The judge said he wasn’t inclined to immediately dismiss the charges.
“You need not panic,” Block said. “I’m not going to rule overnight. I just want to share what’s going on in my head.”
The Bear Stearns funds failed in June and July 2007 when prices for collateralized debt obligations linked to home loans fell amid rising late payments by borrowers. CDOs are created by packaging assets such as bonds and loans and using their income to pay investors. The securities are divided into different tiers of varying risk, or tranches, and can offer higher returns than the debt on which they are based.
Optimistic Comments
Susan Brune, a lawyer for Tannin, argued in court papers that when he made optimistic comments about the health of the funds, they weren’t untrue statements of material fact. She also argued Tannin had “no duty to disclose internal deliberations of the funds” with investors.
“It is clear that, despite having called nearly 20 witnesses to testify and introducing approximately 150 exhibits, the government has failed to present sufficient evidence,” Brune wrote in court papers. “Accordingly, Mr. Tannin is entitled to a judgment of acquittal on all counts.”
Prosecutors today called their last witnesses, including David Grain, chief executive officer of Sarasota, Florida-based Grain Communications Corp., which owns and operates wireless communications towers throughout the U.S. Grain testified he lost $1 million after investing in one of the funds managed by Cioffi and Tannin.
‘Daily Basis’
Grain, who said he knew former Bear co-president Warren Spector, testified he spoke “on a daily basis” with Shelley Bergman, a Bear broker, and his assistant, Jason Bunin, from February to May of 2007, and neither Bergman nor Bunin told him that Concord Management LLC, a Tarrytown, New York, hedge-fund adviser, intended to pull out its $57 million investment. Both Bunin and Bergman testified earlier in the trial that they didn’t know about Concord’s redemption request at the time.
While Grain said he didn’t specifically inquire if there had been any redemptions, he added, “It would have been important to know.”
Witnesses have testified about a $150 million redemption from the funds’ largest investor, Fix Asset Management, in May 2007.
Grain said he’d decided to withdraw his money from the Bear Enhanced Fund that month and changed his mind after Bergman persuaded him to keep his money in place. Grain said he later learned in June 2007 that redemptions had been suspended.
‘Very Much So’
Assistant Brooklyn U.S. Attorney James McGovern asked Grain if he would have wanted to know that Cioffi was moving $2 million out of the same Enhanced Fund into another fund which he managed.
“Very much so,” Grain said. “If a manager of a building is running out because there is a fire, I certainly want to be running right alongside him.”
Richard Marin, the former head of Bear Stearns Asset Management, Cioffi and Tannin’s boss, testified today as the first defense witness.
Marin described meeting with Cioffi and Tannin and other top executives on April 24, 2007, to discuss Bear adding $25 million to Cioffi’s fund. He said he felt confident in Cioffi’s plans to stabilize the funds.

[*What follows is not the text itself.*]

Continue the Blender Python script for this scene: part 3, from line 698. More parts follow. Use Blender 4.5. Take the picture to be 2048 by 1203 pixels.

“Did you have an understanding of how it was that the funds could be returned to profitability?” Butswinkas asked.
“There were two thoughts,” Marin said. “One was because we had marked down the portfolio and we would start to see some improved levels. In addition, some of the hedges were likely to improve as fundamentals took hold. In general we thought that things were going to get better.”
‘Gaming the System’
Butswinkas asked Marin how large investors send mixed signals, often putting in a request to withdraw their funds and later rescinding the request, using it as a “placeholder” to hedge their bets.
“Sometimes investors, particularly large investors, put in redemption requests, putting in the paperwork, and then ask to withdraw them” Marin testified. “It was their way of gaming the system. We had to watch them vigilantly about gaming the system but it was difficult.”
The case is U.S. v. Cioffi, 08-CR-00415, U.S. District Court, Eastern District of New York (Brooklyn).